With Denver’s season officially over as of Wednesday night, Nikola Jokic has just one year left on his contract with the team. However, the star center told reporters after the Game 5 loss to Golden State that if the Nuggets offer him a five-year, super-max extension this offseason, he intends to accept it.
“I would like it, of course,” Jokic said, per Ohm Youngmisuk of ESPN. “… I think if (the) offer is on the table, of course I’m going to accept it because I really like the organization, I really like the people who work here. I’m in (a) really good relationship with everybody from (the) owner to equipment manager.”
A “super-max” is the term we use for a maximum-salary contract worth more than a player would typically be eligible for. Jokic only has seven years of NBA experience under his belt, which would normally qualify him for a maximum salary starting at 30% of the salary cap. By winning last year’s MVP award, he made himself eligible for a maximum salary starting at 35% of the cap, though he wasn’t able to officially sign an extension last offseason when he still had just six years of NBA service.
This offseason, Jokic and the Nuggets are free to move ahead with that deal, if they so choose.
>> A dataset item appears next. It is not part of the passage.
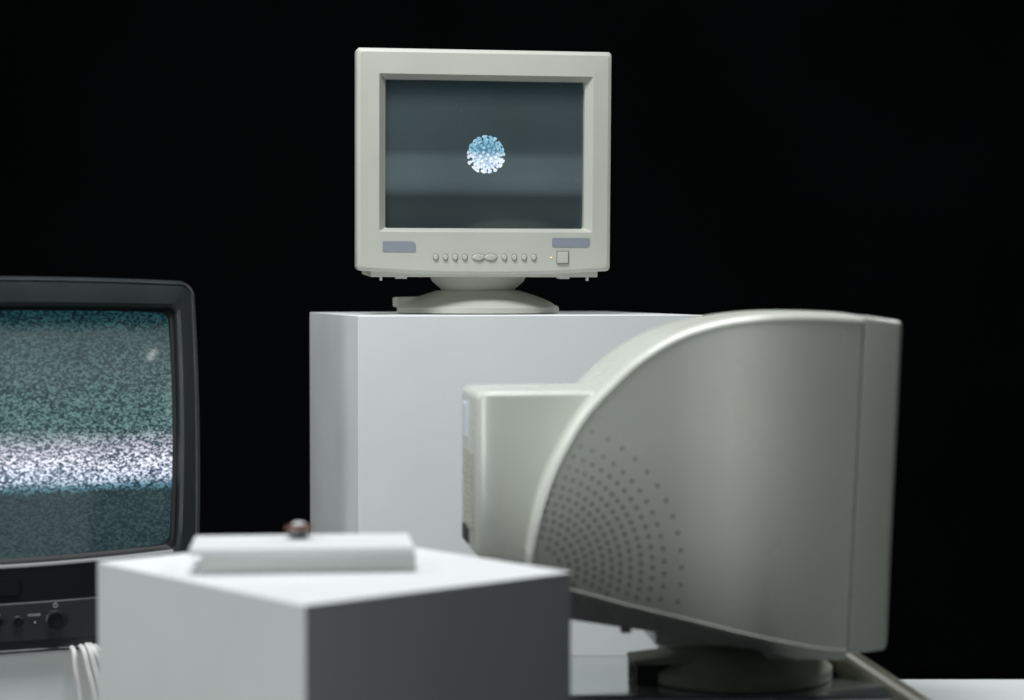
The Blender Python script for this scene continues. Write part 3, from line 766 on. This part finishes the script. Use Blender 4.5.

It sounds like he’s on board and there’s no reason to believe Denver won’t be as well. Jokic is still very much in his prime at age 27, he appears to be in line for a second consecutive MVP award this spring, and he has proven himself to be extremely durable, appearing in at least 72 games in all seven years since he entered the league.
Jokic’s agent Misko Raznatovic said earlier in the year that he anticipates his client will sign a super-max extension this offseason.
The deal, if completed, would tack on five years to Jokic’s current contract, locking him up through the 2027/28 season. The exact value is not yet known, since it will depend on where the 2023/24 cap ends up. But based on a fairly conservative $125MM cap projection for ’23/24, the five-year super-max extension would be worth $253.75MM.
If Jokic were to play out his current contract without an extension, he could theoretically sign elsewhere in 2023, but his max deal with another team (about $161MM over four years, based on a $125MM cap) would fall well short of the super-max he could get from Denver. Besides, the All-NBA big man doesn’t sound like someone interested in a change of scenery.
“I think we have something that we are building,” he said on Wednesday, according to Mike Singer of The Denver Post. “… We have pieces. We have tools. The only thing is are we going to work together. That’s the only thing.”